It is the phenomenal knowledge of court position that allows A. R. F. Kingscote, a very short man, to attack so consistently from the net. Wallace F. Johnson is seldom caught out of position, so his game is one of extreme ease. One seldom sees Johnson running hard on a tennis court. He is usually there awaiting the ball's arrival.
Save your steps by using your head. It pays in the end. Time spent in learning where to play on a tennis court is well expended, since it returns to you in the form of matches won, breath saved, and energy conserved.
It is seldom you need cover more than two-thirds of a tennis court, so why worry about the unnecessary portions of it?
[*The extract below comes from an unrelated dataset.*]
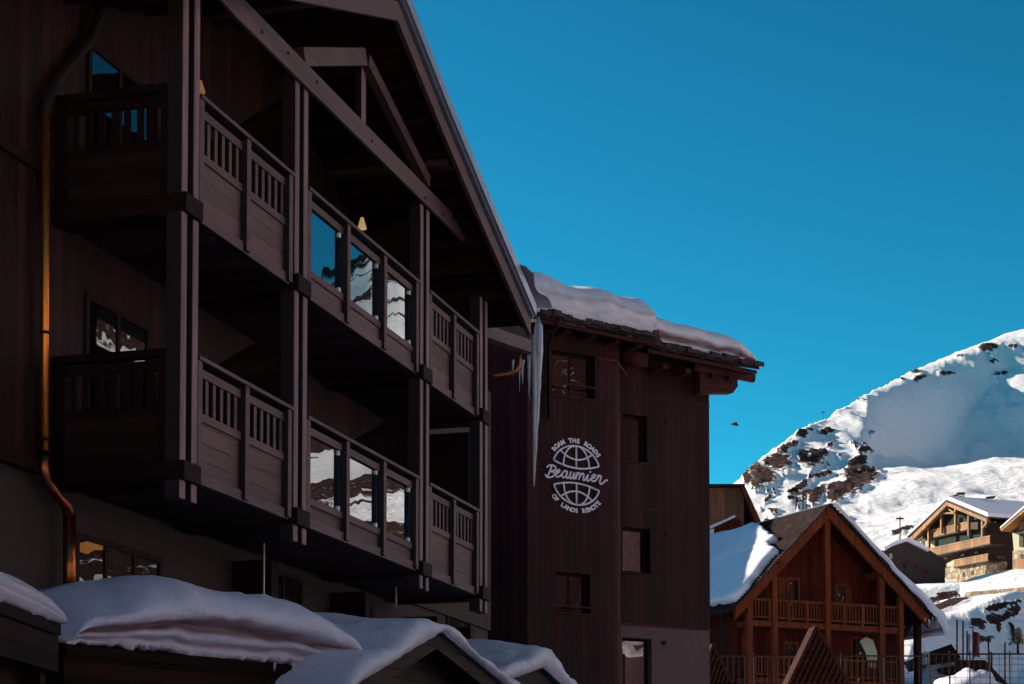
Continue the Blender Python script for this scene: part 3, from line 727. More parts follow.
# ------------------------------------------------------------------ the painted metal emblem on the wing
def emblem():
    m = plain('white painted metal', (.88, .70, .74), .5, var=.05, scale=20, bump=.05)
    K = 6.22; OX, OY = 530.0, 420.0; SK = .15
    def W(x, y, w=-.03):                      # x,y in de-skewed drawing units
        y = y + SK * (x - 287)
        return FT.trace(OX + x / K, OY + y / K, w)
    root = thing('wall_emblem', W(287, 350), 'white round emblem with a split globe and handwritten name on the dark boarded wall', 'sign')
    r = .023
    def stroke(mb, pts, rr=r): mb.tube([W(*p) for p in pts], rr, 8)
    def arc(cx, cy, rad, a0, a1, n=28): return [(cx + rad * math.sin(R(a)), cy - rad * math.cos(R(a))) for a in np.linspace(a0, a1, n)]
    b = MB()
    xl, xr, yc = 146, 428, 269
    ang = math.degrees(math.asin(141 / 147.5))
    stroke(b, arc(287, 309.5, 147.5, -74, 74)); stroke(b, [(145 + i * 141 * 2 / 24, 269 + 31 * (1 - ((i - 12) / 12) ** 2)) for i in range(25)])
    stroke(b, [(287, 163), (287, 300)])
    stroke(b, [(282 - 75 * math.sin(t), 163 + 127 * (1 - math.cos(t))) for t in np.linspace(0, math.pi / 2, 14)])
    stroke(b, [(292 + 75 * math.sin(t), 163 + 127 * (1 - math.cos(t))) for t in np.linspace(0, math.pi / 2, 14)])
    stroke(b, [(192 + 190 * i / 20, 205 + 42 * (1 - ((i - 10) / 10) ** 2)) for i in range(21)])
    b.build('globe_lines', m, root, smooth=True)
    b = MB()
    stroke(b, arc(289, 380, 147, 180 - 74, 180 + 74)); stroke(b, [(148 + i * 141 * 2 / 24, 421 - 28 * (1 - ((i - 12) / 12) ** 2)) for i in range(25)])
    stroke(b, [(289, 393), (289, 527)])
    stroke(b, [(284 - 75 * math.sin(t), 527 - 125 * (1 - math.cos(t))) for t in np.linspace(0, math.pi / 2, 14)])
    stroke(b, [(294 + 75 * math.sin(t), 527 - 125 * (1 - math.cos(t))) for t in np.linspace(0, math.pi / 2, 14)])
    stroke(b, [(194 + 190 * i / 20, 486 - 42 * (1 - ((i - 10) / 10) ** 2)) for i in range(21)])
    b.build('globe_lines', m, root, smooth=True)
    # handwriting: traced strokes in units of a 13.65x enlargement with its origin at (540,455)
    def cr(pts, n=6):
        P = [Vector((*p, 0)) for p in pts]; P = [P[0] * 2 - P[1]] + P + [P[-1] * 2 - P[-2]]; out = []
        for i in range(1, len(P) - 2):
            for k in range(n):
                t = k / n
                out.append(.5 * ((2 * P[i]) + (-P[i - 1] + P[i + 1]) * t + (2 * P[i - 1] - 5 * P[i] + 4 * P[i + 1] - P[i + 2]) * t * t + (-P[i - 1] + 3 * P[i] - 3 * P[i + 1] + P[i + 2]) * t ** 3))
        out.append(P[-2]); return out
    S_ = [[(90, 172), (112, 148), (150, 140), (192, 150), (212, 176), (198, 206), (160, 222), (132, 226), (172, 230), (192, 254), (180, 288), (140, 304), (96, 300), (70, 272), (64, 256)],
          [(158, 152), (136, 210), (114, 262), (92, 300), (82, 306)],
          [(206, 256), (234, 246), (262, 226), (264, 206), (246, 204), (222, 226), (212, 262), (222, 290), (246, 298), (276, 282), (304, 250)],
          [(368, 226), (344, 216), (318, 232), (300, 268), (306, 302), (328, 306), (352, 280), (372, 228), (362, 268), (358, 300), (374, 316), (394, 296), (416, 246), (422, 226)],
          [(422, 228), (408, 270), (402, 302), (414, 322), (436, 308), (458, 262), (468, 236), (454, 284), (450, 314), (464, 324), (482, 300), (500, 254)],
          [(506, 238), (496, 280), (484, 332)],
          [(490, 300), (514, 258), (536, 244), (546, 262), (538, 300), (530, 336)],
          [(534, 312), (560, 266), (584, 252), (596, 270), (588, 312), (592, 342), (612, 338), (634, 302), (656, 268)],
          [(656, 266), (646, 308), (640, 342), (654, 356), (676, 340), (700, 322)],
          [(674, 240), (690, 226)],
          [(694, 318), (724, 312), (750, 294), (752, 274), (736, 268), (712, 288), (700, 322), (710, 352), (736, 358), (764, 340), (790, 302), (806, 284)],
          [(780, 294), (800, 280), (828, 288), (830, 318), (814, 356), (818, 388), (844, 392), (874, 366), (900, 344), (922, 350)]]
    for st in S_:
        b = MB(); q = cr(st)
        b.tube([FT.trace(540 + p.x / 13.65, 455 + p.y / 13.65, -.035) for p in q], .024, 8)
        b.build('handwriting', m, root, smooth=True)
    # lettering on two arcs
    def letters(txt, cx, cy, rad, a0, a1, flip):
        n = len(txt)
        for i, ch in enumerate(txt):
            if ch == ' ': continue
            a = R(a0 + (a1 - a0) * i / (n - 1))
            c = bpy.data.curves.new('letter', 'FONT'); c.body = ch; c.align_x = 'CENTER'; c.align_y = 'CENTER'; c.size = 1.0; c.offset = .05; c.resolution_u = 3
            t = bpy.data.objects.new('letter', c); link(t)
            dg = bpy.context.evaluated_depsgraph_get(); me = t.evaluated_get(dg).to_mesh()
            vs = [v.co.copy() for v in me.vertices]; fs = [tuple(p.vertices) for p in me.polygons]
            t.evaluated_get(dg).to_mesh_clear(); bpy.data.objects.remove(t); bpy.data.curves.remove(c)
            size = 38.0; mb = MB(); front = []; back = []
            sn, cs = math.sin(a), math.cos(a)
            px_, py_ = cx + rad * sn, cy - rad * cs
            rot = a + (math.pi if flip else 0)
            for v in vs:
                x, y = v.x * size * .92, v.y * size
                X_ = px_ + x * math.cos(rot) + y * math.sin(rot)
                Y_ = py_ + x * math.sin(rot) - y * math.cos(rot)
                front.append(W(X_, Y_, -.03)); back.append(W(X_, Y_, -.004))
            n0 = len(front); mb.add(front + back, fs + [tuple(n0 + k for k in reversed(f)) for f in fs])
            mb.build('letter', m, root)
    letters('ROAM THE ROADS', 287, 300, 169, -54, 54, False)
    letters('OF LANDS REMOTE', 289, 392, 173, 180 + 53, 180 - 53, True)
emblem()

# ------------------------------------------------------------------ snow loads
def snow_load(A, B, inward, slope, L, T, label, name='snow_load', group=None, seed=0, ni=90, rough=.06, lip=.14, edge=(.12, .12), drop=.05, strata=.5, sc=1.6, deep=False, mat='snow'):
    """a thick quilt of snow over the edge A-B of a roof. T(t) is its thickness along the edge."""
    A, B = Vector(A), Vector(B); inn = Vector(inward).normalized(); up = Vector((0, 0, 1)); along = (B - A).normalized()
    prof = [(.22, .0), (.06, -.02), (-.02, .02), (-.06, .10), (-.09, .20), (-.10, .28), (-.06, .33), (-.05, .37), (-.09, .42), (-.11, .52), (-.10, .62), (-.05, .74), (.04, .84), (.16, .92), (.32, .98), (.55, 1.0)]
    if deep: prof = [(.20, .0), (.12, -.01), (.05, .03), (.03, .10), (.10, .145), (.09, .165), (.00, .19), (-.02, .25), (-.01, .31), (.10, .345), (.15, .38), (.14, .41), (-.04, .43), (-.11, .48), (-.12, .58), (-.10, .68), (-.05, .80), (.05, .90), (.20, .97), (.50, 1.0)]
    lip_s = lip / .11
    tail = [(d, 1.0) for d in (.8, 1.1, 1.5, 2.0, 2.6, 3.3, 4.1, 5.0, 6.0) if d < L] + [(L, .9), (L + .1, .4), (L + .1, .05)]
    vs = []; lay = []; m = len(prof) + len(tail)
    for i in range(ni + 1):
        t = i / ni; th = T(t)
        e = 1.0
        if t < edge[0]: e = math.sqrt(max(0, 1 - (1 - t / edge[0]) ** 2))
        if t > 1 - edge[1]: e = min(e, math.sqrt(max(0, 1 - (1 - (1 - t) / edge[1]) ** 2)))
        th = max(.02, th * max(e, .03)); P = A.lerp(B, t)
        for j, (d, h) in enumerate(prof + tail):
            k = min(1, th / .35)
            if j < len(prof): dd = d * (lip_s if d < 0 else 1) * (th / .8 * .5 + .5) * (k if d > 0 else 1)
            else: dd = d
            base = P + inn * dd + up * (slope * max(dd, 0))
            q = base + up * (h * th)
            nz = noise.noise(q * sc + Vector((seed * 3.1, 0, 0))); nz2 = noise.noise(q * sc * 3.3 + Vector((seed, 5, 0))); nz3 = noise.noise(Vector((q.x * .7 * sc, q.y * .7 * sc, seed)))
            q += (-inn * (nz * rough * 1.2 + nz2 * rough * .45) + up * (nz3 * rough * (2.2 if h > .5 else .6) + nz2 * rough * .25)) * min(1, th / .3)
            if j <= 2: q += up * (-drop * max(0, noise.noise(Vector((t * 23, seed, 0))) + noise.noise(Vector((t * 61, seed, 3))) * .6))
            vs.append(q)
            hh = h + .10 * noise.noise(Vector((t * 7, h * 3, seed)))
            l = 0.0
            if j < len(prof):
                l = math.exp(-((hh - (.42 if deep else .62)) / .06) ** 2) + (.30 + .25 * math.sin(hh * 42 + 2.5 * noise.noise(Vector((t * 5, 1, seed)))) if hh < .42 else 0)
                l = min(1, l * strata)
            lay.append(max(0, l))
    fs = []
    for i in range(ni):
        for j in range(m - 1): fs.append((i * m + j, i * m + j + 1, (i + 1) * m + j + 1, (i + 1) * m + j))
    fs.append(tuple(range(m))[::-1]); fs.append(tuple(ni * m + j for j in range(m)))
    for i in range(ni): fs.append((i * m, (i + 1) * m, (i + 1) * m + m - 1, i * m + m - 1))
    if (B - A).cross(inn).z > 0: fs = [tuple(reversed(f)) for f in fs]
    mb = MB(); mb.add(vs, fs)
    o = solo(mb, name, M[mat], label, 'snow', group, smooth=True)
    at = o.data.attributes.new('layer', 'FLOAT', 'POINT'); at.data.foreach_set('value', lay)
    return o
up = Vector((0, 0, 1))
a, c, dr = eA
a2, c2 = a + up * .15 + FT.u * -.35, c + up * .15 + FT.u * .02
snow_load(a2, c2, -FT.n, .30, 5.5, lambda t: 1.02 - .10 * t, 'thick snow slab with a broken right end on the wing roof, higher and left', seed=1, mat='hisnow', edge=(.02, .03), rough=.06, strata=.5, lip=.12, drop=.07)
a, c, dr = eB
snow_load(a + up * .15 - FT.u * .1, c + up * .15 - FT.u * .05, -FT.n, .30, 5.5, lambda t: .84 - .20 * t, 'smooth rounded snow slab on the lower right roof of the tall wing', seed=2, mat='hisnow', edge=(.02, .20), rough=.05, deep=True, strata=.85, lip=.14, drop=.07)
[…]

PART II: THE LAWS OF TENNIS PSYCHOLOGY
CHAPTER VI. GENERAL TENNIS PSYCHOLOGY
Tennis psychology is nothing more than understanding the workings of your opponent's mind, and gauging the effect of your own game on his mental viewpoint, and understanding the mental effects resulting from the various external causes on your own mind. You cannot be a successful psychologist of others without first understanding your own mental processes, you must study the effect on yourself of the same happening under different circumstances. You react differently in different moods and under different conditions. You must realize the effect on your game of the resulting irritation, pleasure, confusion, or whatever form your reaction takes. Does it increase your efficiency? If so, strive for it, but never give it to your opponent.
Does it deprive you of concentration? If so, either remove the cause, or if that is not possible strive to ignore it.
Once you have judged accurately your own reaction to conditions, study your opponents, to decide their temperaments. Like temperaments react similarly, and you may judge men of your own type by yourself. Opposite temperaments you must seek to compare with people whose reactions you know.
A person who can control his own mental processes stands an excellent chance of reading those of another, for the human mind works along definite lines of thought, and can be studied. One can only control one's, mental processes after carefully studying them.
A steady phlegmatic baseline player is seldom a keen thinker. If he was he would not adhere to the baseline.